Indigenous Australians Minister urged to “look through” urgent calls for support in suicide crisis.

Indigenous Australians Minister Ken Wyatt. Picture: Kym Smith
Indigenous Australians Minister Ken Wyatt. Picture: Kym Smith

One of Australia’s leading suicide researchers has expressed caution about the many urgent calls to action as it emerged that yet another child in a remote ­Aboriginal community died this week in circumstances police consider suicide.

Gary Robinson — a professor at the Menzies School of Health Research in Darwin — said to get indigenous suicide rates back under control, Indigenous Australians Minister Ken Wyatt would need to “look through” many urgent calls for support.

“There’s a lot of people who think that the way to prevent suicide is through postvention responses, and that doesn’t make sense,” Professor Robinson said.

“Everyone runs around wanting to act and react, but they’re not addressing the long-term risk factors.”

So far this year at least 78 indigenous Australians have died in circumstances that are being treated as suicide. Of those, 20 were aged 18 and under. The youngest of the indigenous children believed to have taken their own lives were two 12-year-old girls who died within a week of each other in January, one in the Pilbara region of Western Australia and the other in South Australia.

The death of a 16-year-old girl this week in the West Australian desert community of Balgo, population 360, is being treated as a suicide and comes two months after the community was plunged into grief by the suicide of a 19-year-old woman there.

The 2019 death toll — and a harrowing coroner’s report into the suicides of 13 indigenous children and young people in WA’s far north between 2012 and 2016 — prompted Mr Wyatt to consider the potential for a new approach to suicide prevention. He has been in talks with state ministers and indigenous people.

Professor Robinson said research showed the long-term risk factors for suicide included adversity experienced from an early age, such as neglect and abuse, compounded in families and communities that were struggling to cope.

“It’s not just about mental health; it’s about the family history of suicidal thoughts, suicidal behaviour, attempts by parents or siblings,” Professor Robinson said.

He believes one under-recognised conclusion from the evidence before the recent inquest into suicides in WA’s Kimberley region was the absence of support services for families.

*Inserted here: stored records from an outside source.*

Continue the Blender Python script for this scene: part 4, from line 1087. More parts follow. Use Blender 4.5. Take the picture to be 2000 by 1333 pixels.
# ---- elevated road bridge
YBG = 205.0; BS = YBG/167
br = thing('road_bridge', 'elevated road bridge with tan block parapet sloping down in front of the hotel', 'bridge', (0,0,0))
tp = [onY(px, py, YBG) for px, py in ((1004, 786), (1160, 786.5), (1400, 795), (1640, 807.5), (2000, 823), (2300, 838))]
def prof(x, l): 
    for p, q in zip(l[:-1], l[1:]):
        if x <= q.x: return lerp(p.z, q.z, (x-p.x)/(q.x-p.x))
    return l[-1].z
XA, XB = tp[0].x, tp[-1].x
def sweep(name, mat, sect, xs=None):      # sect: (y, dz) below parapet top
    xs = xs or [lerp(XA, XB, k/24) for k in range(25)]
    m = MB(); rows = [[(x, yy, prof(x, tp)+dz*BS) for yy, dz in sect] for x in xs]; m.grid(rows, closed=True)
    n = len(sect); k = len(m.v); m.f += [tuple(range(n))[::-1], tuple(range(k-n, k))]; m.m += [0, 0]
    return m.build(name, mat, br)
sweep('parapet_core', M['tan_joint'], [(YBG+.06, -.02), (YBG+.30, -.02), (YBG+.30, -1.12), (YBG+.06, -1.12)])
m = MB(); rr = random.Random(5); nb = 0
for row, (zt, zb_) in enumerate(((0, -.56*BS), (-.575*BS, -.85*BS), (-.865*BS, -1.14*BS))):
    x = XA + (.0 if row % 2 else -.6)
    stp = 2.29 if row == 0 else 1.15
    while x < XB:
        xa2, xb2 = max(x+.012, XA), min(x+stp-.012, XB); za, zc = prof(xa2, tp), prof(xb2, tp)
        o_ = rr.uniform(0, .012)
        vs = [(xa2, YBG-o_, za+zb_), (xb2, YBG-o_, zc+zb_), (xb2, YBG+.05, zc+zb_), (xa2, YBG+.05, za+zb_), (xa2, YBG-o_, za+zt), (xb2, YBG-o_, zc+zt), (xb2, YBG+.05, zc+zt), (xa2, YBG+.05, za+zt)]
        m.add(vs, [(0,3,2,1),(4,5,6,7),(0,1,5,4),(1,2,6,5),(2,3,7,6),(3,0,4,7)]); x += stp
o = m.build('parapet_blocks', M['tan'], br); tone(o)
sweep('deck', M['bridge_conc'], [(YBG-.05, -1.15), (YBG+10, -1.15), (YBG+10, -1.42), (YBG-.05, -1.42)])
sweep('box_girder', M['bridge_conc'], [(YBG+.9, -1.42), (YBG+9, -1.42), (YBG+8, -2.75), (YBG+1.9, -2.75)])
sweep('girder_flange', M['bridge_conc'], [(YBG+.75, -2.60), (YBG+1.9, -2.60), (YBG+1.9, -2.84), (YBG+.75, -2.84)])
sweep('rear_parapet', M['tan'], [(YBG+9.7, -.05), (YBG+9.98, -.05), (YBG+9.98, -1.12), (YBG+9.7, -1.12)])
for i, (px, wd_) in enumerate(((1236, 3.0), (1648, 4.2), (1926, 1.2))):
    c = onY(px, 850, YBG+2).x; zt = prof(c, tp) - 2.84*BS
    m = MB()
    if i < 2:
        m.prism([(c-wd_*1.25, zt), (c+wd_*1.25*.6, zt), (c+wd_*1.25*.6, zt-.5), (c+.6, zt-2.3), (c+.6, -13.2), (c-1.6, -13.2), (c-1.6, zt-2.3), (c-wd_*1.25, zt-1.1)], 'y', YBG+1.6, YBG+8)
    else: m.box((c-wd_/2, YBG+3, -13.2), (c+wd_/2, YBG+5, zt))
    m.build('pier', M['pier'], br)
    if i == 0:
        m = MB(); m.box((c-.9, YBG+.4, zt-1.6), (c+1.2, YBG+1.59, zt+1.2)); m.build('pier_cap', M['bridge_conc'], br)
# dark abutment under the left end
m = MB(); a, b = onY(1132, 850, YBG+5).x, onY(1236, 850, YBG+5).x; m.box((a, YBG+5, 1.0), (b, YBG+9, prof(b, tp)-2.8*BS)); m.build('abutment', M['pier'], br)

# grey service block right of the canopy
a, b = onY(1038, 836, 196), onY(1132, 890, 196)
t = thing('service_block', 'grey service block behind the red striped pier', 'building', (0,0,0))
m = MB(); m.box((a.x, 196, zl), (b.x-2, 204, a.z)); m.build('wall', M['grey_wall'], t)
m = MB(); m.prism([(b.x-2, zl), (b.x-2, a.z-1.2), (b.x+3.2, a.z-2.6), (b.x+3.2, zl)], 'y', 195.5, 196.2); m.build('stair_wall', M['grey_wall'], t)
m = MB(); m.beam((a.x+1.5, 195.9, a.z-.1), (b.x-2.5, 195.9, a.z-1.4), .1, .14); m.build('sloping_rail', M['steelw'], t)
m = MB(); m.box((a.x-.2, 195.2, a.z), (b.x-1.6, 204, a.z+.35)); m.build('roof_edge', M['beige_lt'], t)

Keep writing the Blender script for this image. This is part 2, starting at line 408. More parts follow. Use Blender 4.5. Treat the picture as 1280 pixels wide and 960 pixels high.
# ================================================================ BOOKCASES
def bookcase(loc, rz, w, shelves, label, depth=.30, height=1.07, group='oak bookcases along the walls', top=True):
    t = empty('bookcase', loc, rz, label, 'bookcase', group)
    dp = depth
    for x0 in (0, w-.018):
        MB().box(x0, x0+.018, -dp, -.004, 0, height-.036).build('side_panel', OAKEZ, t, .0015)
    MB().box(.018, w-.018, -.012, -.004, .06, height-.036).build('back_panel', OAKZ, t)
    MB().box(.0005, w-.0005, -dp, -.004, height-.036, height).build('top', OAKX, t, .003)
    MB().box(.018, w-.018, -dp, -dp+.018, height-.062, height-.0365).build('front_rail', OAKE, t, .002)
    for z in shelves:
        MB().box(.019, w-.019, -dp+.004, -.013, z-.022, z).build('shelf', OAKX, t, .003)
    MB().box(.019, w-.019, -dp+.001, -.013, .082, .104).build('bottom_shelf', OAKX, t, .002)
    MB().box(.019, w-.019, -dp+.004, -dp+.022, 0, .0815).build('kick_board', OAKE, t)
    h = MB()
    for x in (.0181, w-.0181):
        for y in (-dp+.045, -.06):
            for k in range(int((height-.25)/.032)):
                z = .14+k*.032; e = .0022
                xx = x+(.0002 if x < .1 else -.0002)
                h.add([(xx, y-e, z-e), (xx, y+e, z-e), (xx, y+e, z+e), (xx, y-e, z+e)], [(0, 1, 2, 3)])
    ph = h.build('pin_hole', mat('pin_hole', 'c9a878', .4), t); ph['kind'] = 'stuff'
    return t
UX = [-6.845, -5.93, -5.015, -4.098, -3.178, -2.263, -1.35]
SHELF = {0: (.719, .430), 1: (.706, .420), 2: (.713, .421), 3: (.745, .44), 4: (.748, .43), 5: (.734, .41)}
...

That region’s history showed suicidal behaviour arrived after alcohol, cash-based economies and the disintegration of social structures that had existed for thousands of years. Young people had been threatening suicide long before they started to carry those threats out. Once suicidal ideation became established, it was difficult — but not impossible — to stamp out.

Professor Robinson said ­existing support services were not necessarily able to engage with young people well.

Cultural awareness programs were useful if informed by ­evidence.